Yüksek teknik özelliklere sahip olan bu sistemin sesin gerçek performansını tekrar üretmekte başarısız olduğunu fark etmesi O’nu harekete geçiriyor ve sesin doğası üzerine araştırmalara yöneliyor.
Önce mevcut high-end hoparlörlerin zayıf olduğu noktalar üzerine yoğunlaşıyor.
Akustik üzerine yaptığı araştırmalar bugün “loudspeaker” olarak bildiğimiz; küçük bir alanda, bir konserdeki dinleyici mesafesi nedeniyle yansıyan ses alanının etkilerini tekrar yaratabilen hoparlörü icat etti. Tüm bu gerçek hayat deneyimi üzerine odaklanmış süreç sonralarını psikoakustik üzerine de çalışmaya yoğunlaştırdı ve bir süre sonra bu özellik yarattığı markanın alameti farikası oldu.

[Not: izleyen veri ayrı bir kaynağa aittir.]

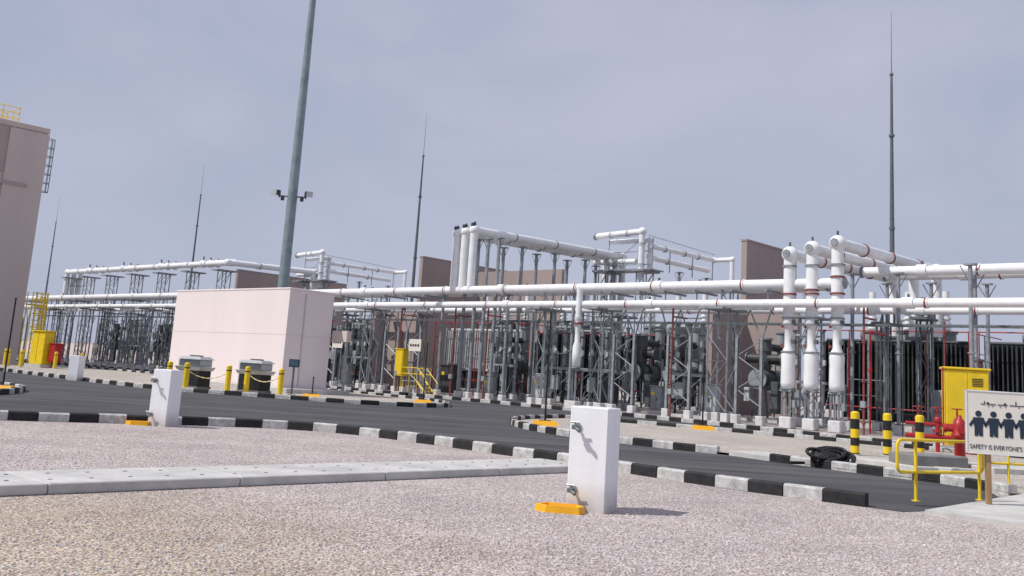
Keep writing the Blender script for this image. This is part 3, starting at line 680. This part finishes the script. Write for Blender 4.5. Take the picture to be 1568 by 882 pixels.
def railing(x0,y0,x1,y1,ext=0.35,h=.95,z0=.07):
    r=M('yellow_pipe_railing',(x0,y0),math.atan2(y1-y0,x1-x0)); L=math.hypot(x1-x0,y1-y0); rr=.026
    def arc(xc,sg):
        c=.1; z1=z0+h; zb=z0+.45; pts=[]
        for k in range(5): a=math.pi/2-math.pi/2*k/4; pts.append((xc+sg*c*math.cos(a),0,z1-c+c*math.sin(a)))
        for k in range(5): a=-math.pi/2*k/4; pts.append((xc+sg*c*math.cos(a),0,zb+c+c*math.sin(a)))
        for p,q in zip(pts,pts[1:]): r.cyl(p,q,rr,YEL,n=8); r.ball(q,rr,YEL,n=8,h=5)
    r.cyl((-ext,0,z0+h),(L,0,z0+h),rr,YEL); r.cyl((-ext,0,z0+.45),(L,0,z0+.45),rr,YEL)
    arc(-ext,-1); arc(L,1)
    n=max(1,int(L/1.4))
    for k in range(n+1): x=L*k/n; r.cyl((x,0,z0),(x,0,z0+h),rr,YEL); r.cyl((x,0,z0),(x,0,z0+.012),.07,YEL)
    r.done()
railing(6.72,16.1,8.15,16.95); railing(10.3,20.2,14,21.0)
s=M('safety_sign',(8.0,16.3),-.12); W_=1.75
s.bx(-.36,-.36+W_,-.02,.015,.88,1.86,SIGN,bev=.004)
for x in (-.36,-.36+W_-.02): s.bx(x,x+.02,-.03,.02,.86,1.88,WP)
for z in (.86,1.86): s.bx(-.36,-.36+W_,-.03,.02,z,z+.02,WP)
for x in (.0,1.1): s.bx(x-.04,x+.04,.016,.09,0.0,1.8,WOOD)
for k in range(6):
    x=-.16+k*.235; z=1.20; yy=-.026
    s.cyl((x,yy,z+.30),(x,yy+.006,z+.30),.05,INK,n=14)
    s.add([(x-.085,yy,z+.24),(x+.085,yy,z+.24),(x+.065,yy,z+.06),(x+.065,yy,z-.06),(x+.01,yy,z-.06),(x,yy,z+.0),(x-.01,yy,z-.06),(x-.065,yy,z-.06),(x-.065,yy,z+.06)],[tuple(range(8,-1,-1))],INK)
    s.add([(x-.07,yy-.001,z+.24),(x-.06,yy-.001,z+.16),(x-.13,yy-.001,z+.08),(x-.15,yy-.001,z+.12)],[(0,1,2,3)],INK); s.add([(x+.07,yy-.001,z+.24),(x+.06,yy-.001,z+.16),(x+.115,yy-.001,z+.08),(x+.135,yy-.001,z+.12)],[(3,2,1,0)],INK)
rx=random.Random(3); x=-.12
while x<1.25:
    wd=rx.uniform(.05,.12); yy=-.024; zb=1.66
    s.box((x+wd/2,yy,zb),(wd,.006,.014),INK)
    if rx.random()<.6: hh=rx.uniform(.03,.085); s.box((x+wd*.9,yy,zb+hh/2),(.013,.006,hh),INK)
    if rx.random()<.6: s.cyl((x+wd*.4,yy-.003,zb-.03),(x+wd*.4,yy+.003,zb-.03),.009,INK,n=8)
    if rx.random()<.4: s.cyl((x+wd*.3,yy,zb+.014),(x+wd*.3,yy+.004,zb+.014),.022,INK,n=10)
    x+=wd+(.03 if rx.random()<.3 else .004)
so=s.done()
tx=D.curves.new('sign_lettering','FONT'); tx.body="SAFETY IS EVERYONE'S RESPONSIBILITY"; tx.size=.1; tx.extrude=.002; tx.materials.append(INK)
to=D.objects.new('sign_lettering',tx); SC.collection.objects.link(to); to.parent=so; to.rotation_euler=(math.pi/2,0,0); to.location=(-.3,-.024,.94); to.scale=(.8,1,1)
h=M('black_hose_heap',(7.6,23.2))
rr=random.Random(5)
for k in range(9):
    c0=(rr.uniform(-.3,.3),rr.uniform(-.12,.12),.12+rr.uniform(0,.16)); R=rr.uniform(.14,.26); tl=rr.uniform(-.6,.6); pts=[]
    for t in range(13):
        a=2*math.pi*t/12; pts.append((c0[0]+R*1.5*math.cos(a),c0[1]+R*.7*math.sin(a),max(.04,c0[2]+R*.6*math.sin(a+tl))))
    for p,q in zip(pts,pts[1:]): h.cyl(p,q,.04,BLK,n=8,cap=False)
h.ball((0,0,.15),.2,BLK,sc=(1.8,.9,.9)); h.ball((.35,.05,.1),.13,BLK,sc=(1.6,1,.8)); h.cyl((-.5,0,.03),(-.9,-.25,.03),.035,BLK); h.done(z=.06)

st=M('loose_stones'); rr=random.Random(11)
for k in range(6500):
    d=7.0+rr.random()**1.4*9; x=rr.uniform(-.58,.58)*d; y=d
    if abs((x+14.9)*.729-(y-.6)*.684)<1.6 and x<2: continue
    if y>14 and x>2: continue
    r0=rr.uniform(.008,.021); m=rr.choice([CONCL,PINK,CONC,BEIGE,PINKD])
    n=5; P=[];a0=rr.random()*6
    for (rad,zz) in ((1,0),(.75,.8)):
        for i in range(n): t=a0+2*math.pi*i/n; q=rad*rr.uniform(.75,1.15)*r0; P.append((x+q*math.cos(t),y+q*math.sin(t),zz*r0))
    st.add(P,[(i,(i+1)%n,n+(i+1)%n,n+i) for i in range(n)]+[tuple(range(n,2*n))],m)
st.done()

# ------------------------------------------------------------ world + sun
w=D.worlds.new('World'); SC.world=w; w.use_nodes=True; nt=w.node_tree; n=nt.nodes; l=nt.links; n.clear()
sunaz=math.atan2(-.95,-.30); el=math.radians(51)
sky=n.new('ShaderNodeTexSky'); sky.sky_type='NISHITA'; sky.sun_disc=False; sky.sun_elevation=el; sky.sun_rotation=sunaz; sky.dust_density=3; sky.air_density=1
tc=n.new('ShaderNodeTexCoord'); mp=n.new('ShaderNodeMapping'); mp.inputs['Scale'].default_value=(1.0,1.0,2.0); mp.inputs['Rotation'].default_value=(.15,.25,.4); l.new(tc.outputs['Generated'],mp.inputs[0])
nz=n.new('ShaderNodeTexNoise'); nz.inputs['Scale'].default_value=2.6; nz.inputs['Detail'].default_value=6; nz.inputs['Roughness'].default_value=.5; nz.inputs['Distortion'].default_value=.3; l.new(mp.outputs[0],nz.inputs['Vector'])
rp=n.new('ShaderNodeValToRGB'); rp.color_ramp.elements[0].position=.34; rp.color_ramp.elements[0].color=(4.2,4.75,6.4,1); rp.color_ramp.elements[1].position=.68; rp.color_ramp.elements[1].color=(6.1,6.2,7.7,1); l.new(nz.outputs[0],rp.inputs[0])
sx=n.new('ShaderNodeSeparateXYZ'); l.new(tc.outputs['Generated'],sx.inputs[0])
mr=n.new('ShaderNodeMapRange'); mr.inputs[1].default_value=0.0; mr.inputs[2].default_value=.4; mr.inputs[3].default_value=.7; mr.inputs[4].default_value=0; l.new(sx.outputs[2],mr.inputs[0])
hz=n.new('ShaderNodeMixRGB'); l.new(mr.outputs[0],hz.inputs[0]); l.new(rp.outputs[0],hz.inputs[1]); hz.inputs[2].default_value=(5.7,6.1,7.6,1)
mx=n.new('ShaderNodeMixRGB'); mx.inputs[0].default_value=.9; l.new(sky.outputs[0],mx.inputs[1]); l.new(hz.outputs[0],mx.inputs[2])
bg=n.new('ShaderNodeBackground'); bg.inputs[1].default_value=.09; l.new(mx.outputs[0],bg.inputs[0]); oo=n.new('ShaderNodeOutputWorld'); l.new(bg.outputs[0],oo.inputs[0])
sl=D.lights.new('sun','SUN'); sl.energy=3.7; sl.angle=math.radians(.6); sl.color=(1,.96,.90)
so=D.objects.new('sun',sl); SC.collection.objects.link(so)
sd=Vector((-.95,-.30,0)).normalized()*math.cos(el)+Vector((0,0,math.sin(el)))
so.rotation_euler=sd.to_track_quat('Z','Y').to_euler()
cd=D.cameras.new('camera'); cd.sensor_width=36; cd.lens=1500/1568*36; cd.shift_y=-(441-314)/1568; cd.clip_end=5000; cd.clip_start=.1
co=D.objects.new('camera',cd); SC.collection.objects.link(co)
mt=Matrix.Rotation(math.radians(90+9.95),4,'X')@Matrix.Rotation(math.radians(3.7),4,'Z'); mt.translation=(0,0,1.6); co.matrix_world=mt
SC.camera=co
SC.view_settings.view_transform='Standard'; SC.view_settings.look='None'; SC.view_settings.exposure=0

Tabi bu sırada henüz halen parasızdı. Önce bugün de halen önemli bir yer tutan iki patente sahip tez hocası ile melek yatırımcılara gitmeyi denedi. Ardından henüz 35 yaşındayken kurduğu Bose Corp’ın ilk sözleşmelerini NASA ve Amerikan ordusu ile yaptı.
Bugün için tüm dünyada 10.000’den fazla çalışanı bulunan Bose, loudspeaker’ın yanında, gürültü kesiciler kulaklıklar ve ortam hoparlörleri ile güvenlik, eğlence ve yaşam alanlarımıza yenilikler getirdi.
2013’te 83 yaşında öldüğünde dünyanın en zenginleri arasındaydı ve şirketini uzun süre haka açmadan kendisi yönetti. Bunu sorduklarında işletmeciler tarafından yönetilen bir şirkette olsaydı defalarca kez kovulacağını, çünkü para kazanmaktan çok daha önce yapılmamış olan ilginç şeyler yapmak için iş hayatında olduğunu söyledi.
Araştırma Yılları
Bose MIT’ye 1947’de girdi. Elektronik mühendisliği için burs aldığı sıralarda aynı zamanda çalıştığı Philco adlı şirkette mühendislik ve renkli televizyon araştırmalarında buluma fırsatı elde etti. 1952’de mezun oldu ve yazlık bir iş için Hollanda’ya gitti. 1953’te tekrar MIT’ye döndü. Elektronik Araştırma Laboratuvarı’nın müdür ve müdür yardımcısı O’na bir asistanlık verdi ve Norbert Wiener’ın matematiksel bir problemi üzerinde çalışmaya başladı.
Sonraki 6 ay Bose’ın hayatında önemli bir yer tutacak olan bir deneyimi yaşamasına neden oldu. Bose, Wiener’ın çalışmasını anlayamadı. Ancak hocası da O’na yardım edebilecek durumda değildi. Ve sunum yapmasında ancak 2 hafta öncesinde “hepsi bir araya geldi” dedi.
Bose’un telekomünikasyon üzerine yaptığı istatistik teorisi 1956 kabul edildi ve Bose MIT’de asistan profesör olarak çalışmaya başladı.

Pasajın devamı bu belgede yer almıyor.